For the Birds Radio Program: How to Choose a Field Guide
What’s the best way to choose a field guide? Laura recommends heading to a library or bookstore, thumbing through the ones that look most appealing, and looking up a few familiar birds in your favorites. The book that shows those birds the way you see them is probably the best choice for you.
Transcript
Just about every year for the past decade, at least one new field guide has been released, and 2010 is no exception. A lot of birders insist on owning every single new field guide—sometimes even getting a copy of every edition of every field guide. But even the most avid field guide collectors tend to keep most of these field guides on a shelf, hardly ever opened. Wise birders choose one favorite guide to bring along when birding. Field guides vary in layout, organization, and all kinds of things. By using the same book over and over, birders internalize how their book is arranged and start noticing other species en route to the ones they’re looking for.

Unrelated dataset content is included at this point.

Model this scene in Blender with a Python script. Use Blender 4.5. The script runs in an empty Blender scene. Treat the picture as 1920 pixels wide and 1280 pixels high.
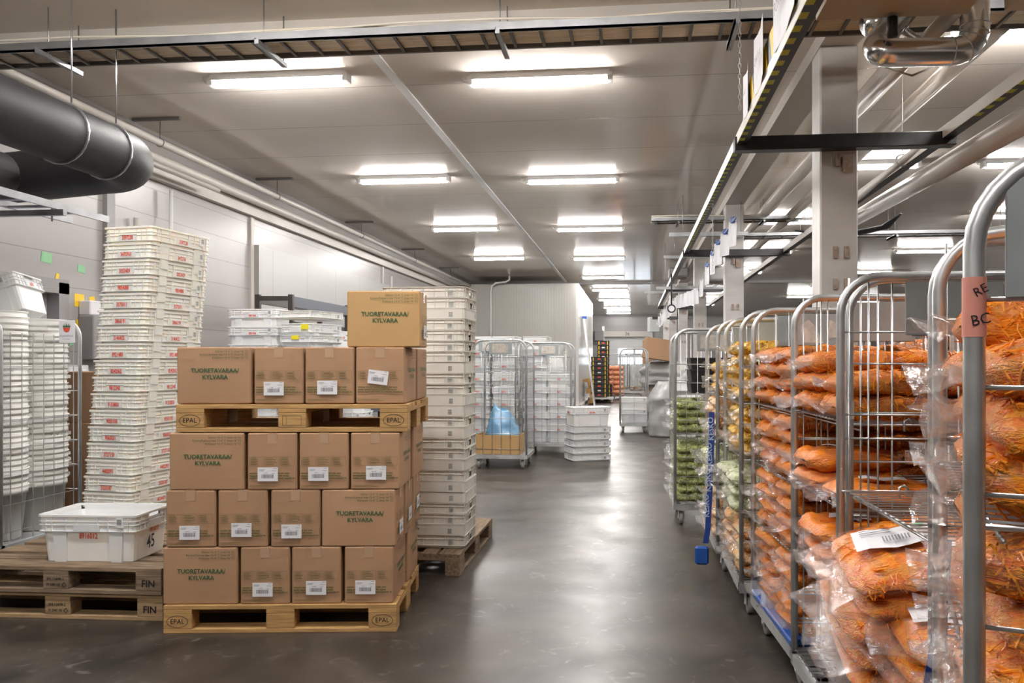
import bpy, math, random
from mathutils import Vector, Matrix, noise
R = random.Random(7)
PI = math.pi
SC = bpy.context.scene
COL = SC.collection
# ---------------------------------------------------------------- camera, world, exposure
EYE = 1.41
FP = 1480.0
CX, CY = 1035.0, 676.0
YAW = math.radians(5.8)
cd = bpy.data.cameras.new('camera')
cam = bpy.data.objects.new('camera', cd)
COL.objects.link(cam)
cam.location = (0, 0, EYE)
cam.rotation_euler = (PI / 2, 0, YAW)
cd.sensor_width = 36
cd.lens = FP / 1920 * 36
cd.shift_x = -(CX - 960) / 1920
cd.shift_y = (CY - 640) / 1920
cd.clip_start = 0.05
SC.camera = cam
SC.view_settings.view_transform = 'Standard'
SC.view_settings.look = 'None'
SC.view_settings.gamma = 1
SC.view_settings.exposure = 1.2
SC.view_settings.use_curve_mapping = False
SC.cycles.max_bounces = 10
SC.cycles.transparent_max_bounces = 24
SC.cycles.diffuse_bounces = 5
SC.cycles.glossy_bounces = 4
SC.cycles.caustics_reflective = False
SC.cycles.caustics_refractive = False
SC.cycles.sample_clamp_indirect = 6
SC.cycles.use_denoising = True
w = bpy.data.worlds.new('world')
SC.world = w
w.use_nodes = True
w.node_tree.nodes['Background'].inputs[0].default_value = (.95, .97, 1, 1)
w.node_tree.nodes['Background'].inputs[1].default_value = 0.95
LAMP = 62.0

def at(px, d):
    l = (px - CX) / FP * d
    s, c = math.sin(YAW), math.cos(YAW)
    return (-s * d + c * l, c * d + s * l)
def at3(px, py, d):
    x, y = at(px, d)
    return Vector((x, y, EYE + (CY - py) / FP * d))
ORD = ['topmost', 'second', 'third', 'fourth', 'fifth', 'sixth', 'seventh', 'eighth', 'ninth', 'tenth', 'eleventh', 'twelfth', 'thirteenth',
       'fourteenth', 'fifteenth', 'sixteenth', 'seventeenth', 'eighteenth', 'nineteenth', 'twentieth'] + ['twenty-' + s for s in ('first', 'second', 'third', 'fourth', 'fifth', 'sixth', 'seventh', 'eighth', 'ninth')] + ['thirtieth'] + ['thirty-' + s for s in ('first', 'second', 'third', 'fourth', 'fifth', 'sixth', 'seventh', 'eighth', 'ninth')]
def down(i):
    return 'topmost' if i == 0 else ORD[i] + ' from top'
NTH = ['first'] + ORD[1:]

# ---------------------------------------------------------------- mesh builder
I4 = Matrix.Identity(4)
class MB:
    def __init__(s):
        s.v, s.f, s.mi, s.sm, s.m, s.k = [], [], [], [], I4.copy(), 0
    def add(s, vs, fs, smooth=False, k=None):
        b = len(s.v)
        s.v += [tuple(s.m @ Vector(p)) for p in vs]
        for f in fs:
            s.f.append(tuple(b + i for i in f)); s.mi.append(s.k if k is None else k); s.sm.append(smooth)
        return s
    def box(s, x0, x1, y0, y1, z0, z1, k=None):
        vs = [(x, y, z) for z in (z0, z1) for y in (y0, y1) for x in (x0, x1)]
        return s.add(vs, [(0, 2, 3, 1), (4, 5, 7, 6), (0, 1, 5, 4), (2, 6, 7, 3), (0, 4, 6, 2), (1, 3, 7, 5)], k=k)
    def cb(s, c, d, k=None):
        return s.box(c[0] - d[0] / 2, c[0] + d[0] / 2, c[1] - d[1] / 2, c[1] + d[1] / 2, c[2] - d[2] / 2, c[2] + d[2] / 2, k)
    def bbox(s, x0, x1, y0, y1, z0, z1, b=.003, k=None):   # bevelled box
        lv = []
        for z, i in ((z0, b), (z0 + b, 0), (z1 - b, 0), (z1, b)):
            X0, X1, Y0, Y1 = x0 + i, x1 - i, y0 + i, y1 - i
            c = b if i == 0 else b * .5
            lv.append([(X0 + c, Y0, z), (X1 - c, Y0, z), (X1, Y0 + c, z), (X1, Y1 - c, z), (X1 - c, Y1, z), (X0 + c, Y1, z), (X0, Y1 - c, z), (X0, Y0 + c, z)])
        return s.loft(lv, True, True, k=k)
    def loft(s, loops, cap0=False, cap1=False, smooth=False, skip=None, k=None):
        n = len(loops[0]); vs = [p for l in loops for p in l]; fs = []
        for i in range(len(loops) - 1):
            for j in range(n):
                if skip and skip(i, j): continue
                a, b = i * n + j, i * n + (j + 1) % n
                fs.append((a, b, b + n, a + n))
        if cap0: fs.append(tuple(range(n - 1, -1, -1)))
        if cap1: fs.append(tuple((len(loops) - 1) * n + j for j in range(n)))
        return s.add(vs, fs, smooth, k)
    def tube(s, pts, r, n=6, closed=False, cap=True, k=None, flat=1.0):
        P = [Vector(p) for p in pts]; loops = []; N = len(P); nm = None
        rr = r if isinstance(r, (list, tuple)) else [r] * N
        for i in range(N):
            a = P[i - 1] if (i or closed) else P[i]; b = P[(i + 1) % N] if (i < N - 1 or closed) else P[i]
            t = (b - a).normalized()
            if nm is None:
                nm = Vector((0, 0, 1)).cross(t) if abs(t.z) < .9 else Vector((1, 0, 0)).cross(t)
                nm.normalize()
            nm = (nm - t * nm.dot(t))
            if nm.length < 1e-6: nm = Vector((1, 0, 0)).cross(t)
            nm.normalize(); bn = t.cross(nm)
            loops.append([tuple(P[i] + nm * math.cos(q) * rr[i] + bn * math.sin(q) * rr[i] * flat) for q in [2 * PI * (j + .5) / n for j in range(n)]])
        if closed: loops.append(loops[0])
        return s.loft(loops, cap and not closed, cap and not closed, n > 4, k=k)
    def rod(s, a, b, r, n=5, k=None): return s.tube([a, b], r, n, k=k)
    def lathe(s, prof, n=20, c=(0, 0, 0), k=None, smooth=True):
        loops = [[(c[0] + r * math.cos(2 * PI * j / n), c[1] + r * math.sin(2 * PI * j / n), c[2] + z) for j in range(n)] for r, z in prof]
        return s.loft(loops, True, False, smooth, k=k)
    def text(s, body, size, mx, k=None, align='CENTER', sx=1.0, bold=0.0):
        vs, fs = text_data(body, align, bold)
        old = s.m; s.m = old @ mx @ Matrix.Diagonal((size * sx, size, size, 1))
        s.add(vs, fs, k=k); s.m = old
        return s
    def build(s, name, mats, parent=None, label=None):
        me = bpy.data.meshes.new(name)
        me.from_pydata(s.v, [], s.f)
        for m in (mats if isinstance(mats, (list, tuple)) else [mats]): me.materials.append(m)
        me.polygons.foreach_set('material_index', s.mi)
        me.polygons.foreach_set('use_smooth', s.sm)
        me.update()
        o = bpy.data.objects.new(name, me); COL.objects.link(o)
        if parent: o.parent = parent
        if label: o['label'] = label
        return o
_tc = {}
def text_data(body, align, bold):
    key = (body, align, bold)
    if key not in _tc:
        c = bpy.data.curves.new('lettering', 'FONT'); c.body = body; c.size = 1; c.align_x = align; c.align_y = 'CENTER'; c.offset = bold; c.resolution_u = 2
        o = bpy.data.objects.new('lettering', c); COL.objects.link(o)
        dg = bpy.context.evaluated_depsgraph_get(); dg.update()
        me = bpy.data.meshes.new_from_object(o.evaluated_get(dg))
        _tc[key] = ([tuple(v.co) for v in me.vertices], [tuple(p.vertices) for p in me.polygons])
        bpy.data.objects.remove(o); bpy.data.curves.remove(c); bpy.data.meshes.remove(me)
    return _tc[key]
def face(side, x=0, y=0, z=0):   # writing plane facing -Y, +X, +Y, -X
    a = {'-y': 0, '+x': PI / 2, '+y': PI, '-x': -PI / 2}[side]
    return Matrix.Translation((x, y, z)) @ Matrix.Rotation(a, 4, 'Z') @ Matrix.Rotation(PI / 2, 4, 'X')
def rot(a, ax='Z'): return Matrix.Rotation(a, 4, ax)
def tr(x, y, z): return Matrix.Translation((x, y, z))

def tag(o, label, cat, group=None):
    o['label'] = label; o['category'] = cat
    if group: o['group'] = group
    return o
def thing(name, label, cat, loc=(0, 0, 0), rz=0, group=None):
    o = bpy.data.objects.new(name, None); COL.objects.link(o); o.empty_display_size = .1
    o.location = loc; o.rotation_euler = (0, 0, rz)
    return tag(o, label, cat, group)
def single(name, mb, m, label, cat, loc=(0, 0, 0), rz=0, group=None):
    o = mb.build(name, m); o.location = loc; o.rotation_euler = (0, 0, rz)
    return tag(o, label, cat, group)
def struct(name, mb, m, parent=None):
    o = mb.build(name, m, parent)
    if not parent: o['kind'] = 'structure'
    return o
def dup(root, loc, rz=0, label=None, group=None, keep=None, e=None):
    def cp(o, par):
        c = o.copy(); COL.objects.link(c)
        if par: c.parent = par
        for ch in o.children:
            if keep is None or keep(ch): cp(ch, c)
        return c
    r = cp(root, None); r.location = loc; r.rotation_euler = e if e else (0, 0, rz)
    if label: r['label'] = label
    if group: r['group'] = group
    return r
def kill(root):
    for c in list(root.children): kill(c)
    bpy.data.objects.remove(root)

# ---------------------------------------------------------------- materials
def mat(name, col, rough=.5, metal=0, var=.0, vs=6., bump=0., bs=60., spec=.5, emit=None, es=0, alpha=1, col2=None, stretch=(1, 1, 1), trans=0, rvar=0, det=4, thr=None, sss=0, per=0):
    m = bpy.data.materials.new(name); m.use_nodes = True
    nt = m.node_tree; N = nt.nodes; L = nt.links; b = N['Principled BSDF']
    b.inputs['Base Color'].default_value = (*col, 1); b.inputs['Roughness'].default_value = rough; b.inputs['Metallic'].default_value = metal
    b.inputs['Specular IOR Level'].default_value = spec
    if emit: b.inputs['Emission Color'].default_value = (*emit, 1); b.inputs['Emission Strength'].default_value = es
    if trans: b.inputs['Transmission Weight'].default_value = trans
    if sss:
        b.inputs['Subsurface Weight'].default_value = sss; b.inputs['Subsurface Radius'].default_value = (.03, .02, .012); b.inputs['Subsurface Scale'].default_value = 1
    tc = N.new('ShaderNodeTexCoord'); mp = N.new('ShaderNodeMapping'); mp.inputs['Scale'].default_value = stretch
    L.new(tc.outputs['Object'], mp.inputs[0])
    src = mp.outputs[0]
    if per:
        oi = N.new('ShaderNodeObjectInfo'); va = N.new('ShaderNodeVectorMath'); va.operation = 'ADD'; sc = N.new('ShaderNodeVectorMath'); sc.operation = 'SCALE'
        cb = N.new('ShaderNodeCombineXYZ'); L.new(oi.outputs['Random'], cb.inputs[0]); L.new(oi.outputs['Random'], cb.inputs[1]); L.new(cb.outputs[0], sc.inputs[0]); sc.inputs['Scale'].default_value = 17
        L.new(src, va.inputs[0]); L.new(sc.outputs[0], va.inputs[1]); src = va.outputs[0]
    if var or col2 or rvar:
        n = N.new('ShaderNodeTexNoise'); n.inputs['Scale'].default_value = vs; n.inputs['Detail'].default_value = det
        L.new(src, n.inputs['Vector'])
        r = N.new('ShaderNodeValToRGB'); t = thr or (.3, .7)
        r.color_ramp.elements[0].position = t[0]; r.color_ramp.elements[1].position = t[1]
        c2 = col2 or tuple(max(0, c * (1 - var)) for c in col)
        r.color_ramp.elements[0].color = (*c2, 1); r.color_ramp.elements[1].color = (*col, 1)
        L.new(n.outputs[0], r.inputs[0]); last = r.outputs[0]
        if per:
            hs = N.new('ShaderNodeHueSaturation'); mm = N.new('ShaderNodeMath'); mm.operation = 'MULTIPLY_ADD'
            L.new(oi.outputs['Random'], mm.inputs[0]); mm.inputs[1].default_value = per; mm.inputs[2].default_value = 1 - per / 2
            L.new(mm.outputs[0], hs.inputs['Value']); L.new(last, hs.inputs['Color']); last = hs.outputs[0]
        L.new(last, b.inputs['Base Color'])
        if rvar:
            mr = N.new('ShaderNodeMapRange'); mr.inputs[1].default_value = .3; mr.inputs[2].default_value = .7; mr.inputs[3].default_value = rough; mr.inputs[4].default_value = rough + rvar
            L.new(n.outputs[0], mr.inputs[0]); L.new(mr.outputs[0], b.inputs['Roughness'])
    if bump:
        n2 = N.new('ShaderNodeTexNoise'); n2.inputs['Scale'].default_value = bs; n2.inputs['Detail'].default_value = 3
        L.new(src, n2.inputs['Vector']); bp = N.new('ShaderNodeBump'); bp.inputs['Strength'].default_value = bump; bp.inputs['Distance'].default_value = .01
        L.new(n2.outputs[0], bp.inputs['Height']); L.new(bp.outputs[0], b.inputs['Normal'])
    return m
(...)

This time of year, people beg me for recommendations about which field guide to buy for gifts. To be honest, I have no clue. For me, a field guide is as personal as briefs or boxers, or underwire or softcup.
I do a better job helping choose a field guide for the actual recipient. Quite truthfully, there is no such thing as a “best” guide. Each has strengths and weaknesses, and the best match for you may be different from the best for someone else. The field guide birders use to identify their first 100-200 species quickly becomes either their Best Friend Forever or a junior high bully, making them feel inadequate and helpless.
My recommendation is to pull out all the field guides in a bookstore or library, and look up 4 or 5 species that you already know well—even very easy ones such as robin and blue jay, to see which guide(s) show them most accurately to your eyes. Of the ones that seem best at showing “your” species, narrow down the choices by considering which are most portable, which make it easiest for you to find various birds, and which make it easiest to compare similar species. For species such as cardinals that have different male, female, and immature plumages, make sure the guides are clear about what to look for. And most important, which do you really enjoy looking through?
If pressed, I do admit that I personally prefer guides that show similar, related species, such as the thrushes, all on the same page so it’s easy to compare them. The ONLY photographic guide that does this well is Kenn Kaufman’s focus guide. I prefer field guides that are illustrated. The one I learned on was the Golden Guide, and I’m still very fond of it, but in the past couple decades, I’ve switched to the National Geographic guide. The newest edition, the fifth, has thumb index cuts and an excellent full index right on the inside cover. The artwork in this guide has been uneven compared to the Peterson and Golden guides because several different artists produced the plates rather than a single artist, but each updated edition has improved the artwork noticeably, and the fifth edition is especially strong. I also like the National Geographic guide’s range maps, which have state and provincial lines drawn in and are next to the drawings and text.
Photographic field guides never show all the thrushes on the same plate for simple comparison, and the limitations of fitting enough photos in a portable book make for weird compromises. One that came out this year doesn’t even show a yellow rump on the Yellow-rumped Warbler.
Of course, these are my personal preferences. What matters is choosing a guide that YOU prefer. If you have more than one field guide, pick one and stick with it. The job of a field guide is to help you identify flesh-and-blood birds. The more time you spend looking at birds with one guide, the quicker and more accurately you’ll identify each new bird—and that’s the whole point.